Depois de igualar o melhor resultado do single skiff nacional em todos os tempos, Lucas Verthein vai disputar a semifinal da prova nesta quarta, 28

Os heróis-sem-medalha são miseravelmente chutados ao rodapé da história na “cultura” esportiva brasileira, segundo a qual os que ficam fora do pódio são considerados fracassados. Em meio ao oba-oba olímpico dos últimos dias da pátria de chuteiras, de quimono, de prancha, de vela ou de qualquer outra coisa que tenha cheiro de ouro, prata ou bronze, no entanto, está mais do que na hora de valorizar algumas performances impressionantes registradas até aqui por atletas nacionais em Tóquio.
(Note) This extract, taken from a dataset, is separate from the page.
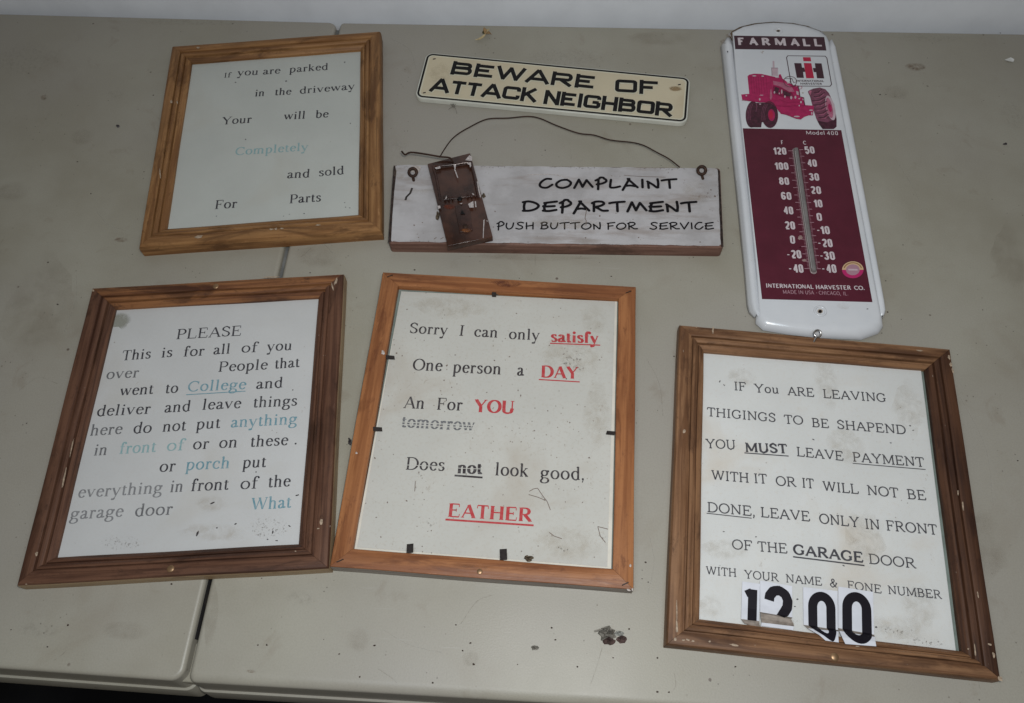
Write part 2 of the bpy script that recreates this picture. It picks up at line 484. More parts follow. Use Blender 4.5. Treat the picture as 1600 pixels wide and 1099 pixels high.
LOW = {
    'a': (.68, [('v', S_(.13, .52, .18, .63, .3, .67, .43, .6, .46, .48)), ('k', L_(.46, .5, .46, .12)), ('v', S_(.46, .12, .5, .03, .6, .05, .66, .1)), ('v', S_(.46, .4, .28, .33, .13, .22, .14, .06, .26, .0, .38, .06, .46, .15))]),
    'b': (.76, [('k', L_(.17, .04, .17, 1.04)), ('v', S_(.17, .52, .28, .66, .45, .67, .6, .53, .63, .33, .55, .1, .4, 0, .26, .01, .17, .08)), ('s', L_(.04, 1.0, .17, 1.04))]),
    'c': (.66, [('v', A_(.38, .34, .27, .34, 42, 320, 16)), ('c', L_(.55, .53, .56, .53))]),
    'd': (.76, [('k', L_(.58, .0, .58, 1.04)), ('v', S_(.58, .52, .48, .66, .3, .67, .15, .53, .12, .33, .2, .1, .34, 0, .48, .01, .58, .1)), ('s', L_(.46, 1.0, .58, 1.04)), ('s', L_(.58, .0, .72, .03))]),
    'e': (.66, [('n', L_(.13, .4, .57, .4)), ('v', [(.57, .4)] + A_(.36, .34, .24, .34, 15, 325, 18))]),
    'f': (.5, [('k', L_(.2, 0, .2, .82)), ('v', S_(.2, .8, .23, .96, .33, 1.03, .46, 1.0)), ('c', L_(.47, .96, .48, .96)), ('s', L_(.04, .66, .42, .66)), sf(.2, 0, .15)]),
    'g': (.74, [('v', A_(.34, .45, .21, .22, 90, 450, 18)), ('v', S_(.22, .27, .14, .16, .22, .07, .45, .05, .62, -.03, .62, -.2, .42, -.31, .18, -.29, .08, -.17, .14, -.05, .24, .04)), ('k', L_(.5, .6, .7, .6))]),
    'h': (.78, [('k', L_(.17, 0, .17, 1.04)), ('v', S_(.17, .52, .3, .65, .44, .67, .55, .58, .57, .42)), ('k', L_(.57, .44, .57, 0)), sf(.17, 0, .13), sf(.57, 0, .13), ('s', L_(.04, 1.0, .17, 1.04))]),
    'i': (.42, [('k', L_(.2, 0, .2, .67)), sf(.2, 0, .14), ('s', L_(.06, .64, .2, .67)), ('c', L_(.2, .93, .2, .94))]),
    'k': (.76, [('k', L_(.17, 0, .17, 1.04)), ('n', L_(.17, .27, .54, .65)), ('k', L_(.3, .4, .62, 0)), sf(.17, 0, .13), sf(.6, 0, .12), sf(.54, .66, .12), ('s', L_(.04, 1.0, .17, 1.04))]),
    'l': (.42, [('k', L_(.2, 0, .2, 1.04)), sf(.2, 0, .14), ('s', L_(.06, 1.0, .2, 1.04))]),
    'm': (1.18, [('k', L_(.17, 0, .17, .67)), ('v', S_(.17, .52, .28, .65, .42, .67, .53, .58, .55, .42)), ('k', L_(.55, .44, .55, 0)), ('v', S_(.55, .52, .67, .65, .81, .67, .93, .58, .95, .42)), ('k', L_(.95, .44, .95, 0)), sf(.17, 0, .13), sf(.55, 0, .13), sf(.96, 0, .13), ('s', L_(.04, .64, .17, .67))]),
    'n': (.78, [('k', L_(.17, 0, .17, .67)), ('v', S_(.17, .52, .3, .65, .44, .67, .55, .58, .57, .42)), ('k', L_(.57, .44, .57, 0)), sf(.17, 0, .13), sf(.58, 0, .13), ('s', L_(.04, .64, .17, .67))]),
    'o': (.74, [('v', A_(.37, .34, .27, .34, 90, 450, 20))]),
    'p': (.76, [('k', L_(.17, -.32, .17, .67)), ('v', S_(.17, .52, .28, .66, .45, .67, .6, .53, .63, .33, .55, .1, .4, 0, .26, .01, .17, .1)), ('s', L_(.04, .64, .17, .67)), sf(.17, -.32, .13)]),
    'r': (.54, [('k', L_(.18, 0, .18, .67)), ('v', S_(.18, .48, .27, .62, .4, .67)), ('c', L_(.44, .6, .45, .6)), sf(.18, 0, .14), ('s', L_(.05, .64, .18, .67))]),
    's': (.58, [('v', S_(.46, .58, .34, .67, .2, .65, .13, .54, .2, .42, .38, .31, .47, .18, .4, .04, .26, .0, .12, .06)), ('s', L_(.47, .67, .47, .5)), ('s', L_(.1, 0, .1, .18))]),
    't': (.46, [('k', L_(.19, .84, .19, .12)), ('v', S_(.19, .12, .23, .02, .33, .01, .42, .08)), ('s', L_(.04, .66, .4, .66))]),
    'u': (.78, [('k', L_(.17, .67, .17, .2)), ('v', S_(.17, .22, .2, .06, .32, .0, .46, .04, .56, .16)), ('k', L_(.57, .67, .57, .02)), ('s', L_(.05, .66, .17, .66)), ('s', L_(.45, .66, .57, .66)), ('s', L_(.57, .0, .7, .03))]),
    'v': (.72, [('k', L_(.1, .66, .36, .02)), ('n', L_(.36, .02, .6, .66)), sf(.12, .66, .11), sf(.6, .66, .09)]),
    'w': (1.06, [('k', L_(.1, .66, .33, .02)), ('n', L_(.33, .02, .54, .62)), ('k', L_(.53, .66, .74, .02)), ('n', L_(.74, .02, .95, .66)), sf(.12, .66, .11), sf(.53, .66, .1), sf(.95, .66, .09)]),
    'y': (.74, [('k', L_(.1, .66, .38, .04)), ('n', L_(.62, .66, .3, -.18)), ('v', S_(.3, -.18, .22, -.3, .12, -.28)), ('c', L_(.12, -.27, .13, -.27)), sf(.12, .66, .11), sf(.62, .66, .09)]),
    ',': (.34, [('c', L_(.14, .06, .15, .06)), ('n', L_(.18, .04, .1, -.18))]),
    '.': (.34, [('c', L_(.15, .06, .16, .06))]),
}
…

No remo, o carioca Lucas Verthein, de 23 anos, atleta do Botafogo, entrou para a galeria de notáveis da modalidade no país ao conseguir se classificar para a semifinal do single skiff masculino, igualando o melhor resultado brasileiro nesta prova em todos os tempos. A exemplo de todo o cronograma do remo, a realização da semifinal com a presença do brasileiro sofreu adiamento devido à aproximação do tufão Nepartak, cujas rajadas podem chegar a 90 quilômetros por hora. Agora, salvo novo imprevisto, Lucas deve entrar na água nesta quarta, 27, às 23h (horário brasileiro) para tentar o feito inédito de uma vaga na decisão. Independentemente do que ocorrer daqui para frente, já levará para a casa o título de estar em meio à seletíssima categoria dos doze melhores remadores dessa prova nos Jogos – e isso vale ouro. O único outro brasileiro até hoje a alcançar esse patamar foi Paulo Cesar Dvorakowski, em Moscou, há mais de quatro décadas.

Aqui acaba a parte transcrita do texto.